WHAT YOU WILL DO >>
Return every line of the material exactly.

DATA EXCERPT >>
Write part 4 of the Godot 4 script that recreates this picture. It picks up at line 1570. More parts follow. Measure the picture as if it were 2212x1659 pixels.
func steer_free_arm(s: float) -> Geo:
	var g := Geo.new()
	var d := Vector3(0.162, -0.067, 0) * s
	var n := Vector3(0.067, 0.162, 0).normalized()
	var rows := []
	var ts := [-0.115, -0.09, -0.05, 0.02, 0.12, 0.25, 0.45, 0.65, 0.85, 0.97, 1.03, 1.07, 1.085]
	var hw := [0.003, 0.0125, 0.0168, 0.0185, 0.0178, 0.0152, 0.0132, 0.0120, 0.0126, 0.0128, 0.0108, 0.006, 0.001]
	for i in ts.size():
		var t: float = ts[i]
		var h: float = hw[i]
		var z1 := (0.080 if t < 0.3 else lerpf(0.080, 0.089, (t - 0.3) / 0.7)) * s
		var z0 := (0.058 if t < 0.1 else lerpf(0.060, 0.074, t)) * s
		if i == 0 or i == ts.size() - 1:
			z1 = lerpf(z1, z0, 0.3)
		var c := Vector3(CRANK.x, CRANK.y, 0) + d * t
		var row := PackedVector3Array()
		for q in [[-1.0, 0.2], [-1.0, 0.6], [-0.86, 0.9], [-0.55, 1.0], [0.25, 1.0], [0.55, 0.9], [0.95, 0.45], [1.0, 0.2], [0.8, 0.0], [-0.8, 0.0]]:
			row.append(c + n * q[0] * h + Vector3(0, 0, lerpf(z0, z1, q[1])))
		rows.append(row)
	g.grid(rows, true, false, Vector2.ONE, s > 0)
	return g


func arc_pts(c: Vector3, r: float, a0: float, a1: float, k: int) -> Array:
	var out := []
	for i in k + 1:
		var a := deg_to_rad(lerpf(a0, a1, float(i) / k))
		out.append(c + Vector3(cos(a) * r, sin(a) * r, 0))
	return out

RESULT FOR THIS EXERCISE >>
Write part 4 of the Godot 4 script that recreates this picture. It picks up at line 1570. More parts follow. Measure the picture as if it were 2212x1659 pixels.
func steer_free_arm(s: float) -> Geo:
	var g := Geo.new()
	var d := Vector3(0.162, -0.067, 0) * s
	var n := Vector3(0.067, 0.162, 0).normalized()
	var rows := []
	var ts := [-0.115, -0.09, -0.05, 0.02, 0.12, 0.25, 0.45, 0.65, 0.85, 0.97, 1.03, 1.07, 1.085]
	var hw := [0.003, 0.0125, 0.0168, 0.0185, 0.0178, 0.0152, 0.0132, 0.0120, 0.0126, 0.0128, 0.0108, 0.006, 0.001]
	for i in ts.size():
		var t: float = ts[i]
		var h: float = hw[i]
		var z1 := (0.080 if t < 0.3 else lerpf(0.080, 0.089, (t - 0.3) / 0.7)) * s
		var z0 := (0.058 if t < 0.1 else lerpf(0.060, 0.074, t)) * s
		if i == 0 or i == ts.size() - 1:
			z1 = lerpf(z1, z0, 0.3)
		var c := Vector3(CRANK.x, CRANK.y, 0) + d * t
		var row := PackedVector3Array()
		for q in [[-1.0, 0.2], [-1.0, 0.6], [-0.86, 0.9], [-0.55, 1.0], [0.25, 1.0], [0.55, 0.9], [0.95, 0.45], [1.0, 0.2], [0.8, 0.0], [-0.8, 0.0]]:
			row.append(c + n * q[0] * h + Vector3(0, 0, lerpf(z0, z1, q[1])))
		rows.append(row)
	g.grid(rows, true, false, Vector2.ONE, s > 0)
	return g


func arc_pts(c: Vector3, r: float, a0: float, a1: float, k: int) -> Array:
	var out := []
	for i in k + 1:
		var a := deg_to_rad(lerpf(a0, a1, float(i) / k))
		out.append(c + Vector3(cos(a) * r, sin(a) * r, 0))
	return out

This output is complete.